Auch wenn der chinesische Staat schon mehrfach anspruchsvollere Baunormen verordnet hat - etwa für die Wärmedämmung und Heizungstechnik -, so zeigt dies noch keine flächendeckende Wirkung. Der Energiepreis wird vom Staat subventioniert, deshalb spielen die Heizungs- und Klimatisierungskosten bei der Gebäudeplanung bislang keine wichtige Rolle. Dies wird sich aber spätestens dann ändern, wenn der Energiepreis auch in China drastisch steigt. Das Land steht also vor einer brisanten Frage: Wird die gigantische Gebäudekapazität, die in den vergangenen zwanzig Jahren errichtet wurde, schon in Kürze eine gewaltige Altlast sein, weil Betriebs- und Unterhaltskosten nicht mehr zu kontrollieren sind? Dies gilt natürlich noch mehr für die Altbauten der 1950-er bis 1970-er Jahre, die praktisch alle dringend sanierungsbedürftig sind. Ähnliche Fragen stellen sich aber nicht nur im Hinblick auf die Energie, sondern auch auf die Umweltverträglichkeit und Nachhaltigkeit des Bauens, die im aktuellen Boom vielfach vernachlässigt werden.
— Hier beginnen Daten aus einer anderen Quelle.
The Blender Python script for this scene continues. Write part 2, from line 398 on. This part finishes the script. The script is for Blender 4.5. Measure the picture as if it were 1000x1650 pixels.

Umso wichtiger ist es, das energieoptimierte Bauen und einen umweltverträglichen Städtebau stärker ins Bewusstsein der chinesischen Architekten und Planer zu rücken und für den Know-how-Transfer zu sorgen. Das vom Umweltministerium und der Landesstiftung Baden-Württemberg geförderte und in Kooperation mit der Architektenkammer durchgeführte Seminar mit Referenten aus Wissenschaft, Umweltverwaltung und Praxis vermittelte die theoretischen und praktischen Grundlagen. Im praktischen Teil des Seminars konnten die chinesischen Fachleute exemplarische Gebäude und Städtebauprojekte vor Ort kennenlernen, darunter unter anderem die neuen Stadtquartiere Vauban und Rieselfeld in Freiburg, die neue Messe Stuttgart, das Projekt „Stuttgart 21“, der Scharnhauser Park und die Solarstadt Neckarsulm. Touristische Besuche der Weissenhofsiedlung und der Altstädte von Freiburg und Heidelberg rundeten das Programm ab.
Die Fakultät für Architektur und Stadtplanung spielt schon jetzt eine wichtige Rolle bei der Ausbildung chinesischer Architekten und Stadtplaner. Der Erfolg des Seminars zeigte, dass die Fakultät auch ein beträchtliches Potential bei der Fortbildung von Architekten und Stadtplanern besitzt. Das Städtebau-Institut wird auch im kommenden Jahr ein Fortbildungs-Seminar anbieten; Themenvorschläge von chinesischer Seite liegen bereits vor.